Naturalists like Audubon shot and stuffed birds as a way to study them before most photography was available. Still, those birds made to look alive with arsenic and other chemicals have usually depressed me when I’ve seen them in museums and nature centers, though I understand it’s about heritage: the question being like what to do with a fur coat some inherit? Maybe it was the choice to take some of the stuffed birds, (which were noted were part of the museum’s earliest collection, about a hundred years old), out of glass cases, set between the engravings and under bright light, that let me see them more as something once alive, vibrant with second chances. They were surrounded by displays such as a small shelter with stuffed owls perched high, and where we were invited to listen for a recorded mouse noise, and test our hearing against the mightiness of an owl’s. I admired the craft supplies laid out so people could try to make a nest as gorgeous as that of a bower bird’s, and big chalkboards where children could measure the span of their arms against wings of various birds. Short videos showed masses of birds in fight, charting swarming patterns through sky. This wonderful exhibit will be up until June 17.

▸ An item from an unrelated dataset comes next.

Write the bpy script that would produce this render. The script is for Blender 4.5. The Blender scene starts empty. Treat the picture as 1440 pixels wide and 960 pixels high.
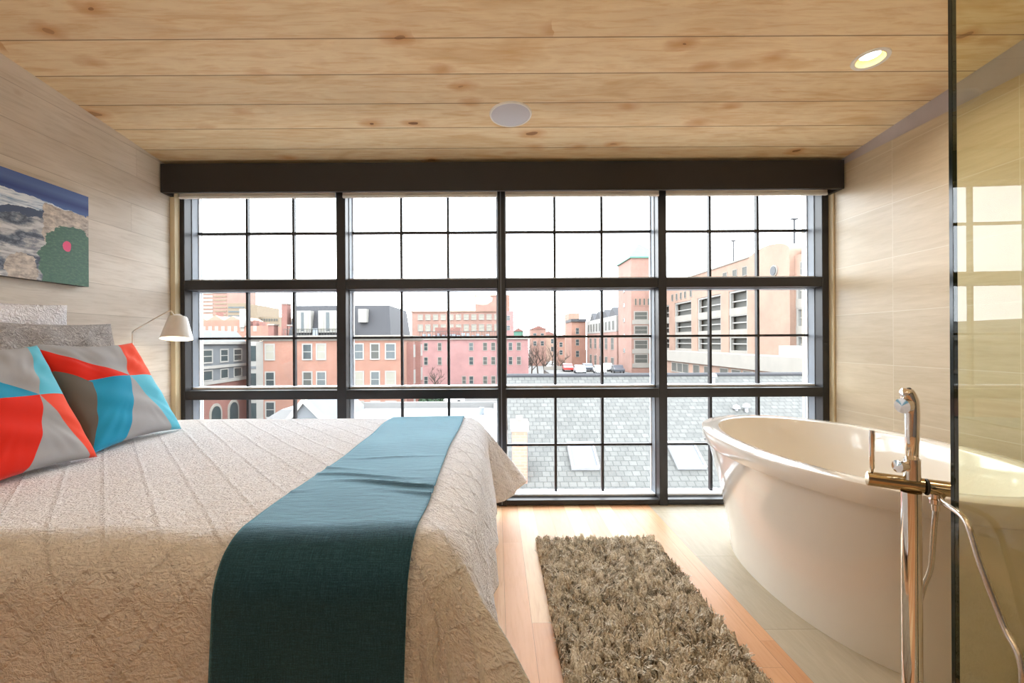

After we left, Peter and I drove to
Pittsfield State Forest to picnic. A woman with a golden retriever we admired told us of the five mile loop up the mountain where we saw the state’s highest body of water, an amazing view of the Berkshires, and lots of what the park calls azaleas, and what I called honeysuckle as a girl, and what internet sources tell me can be called honeysuckle or native azalea. A lot pink under a blue sky. Birds called.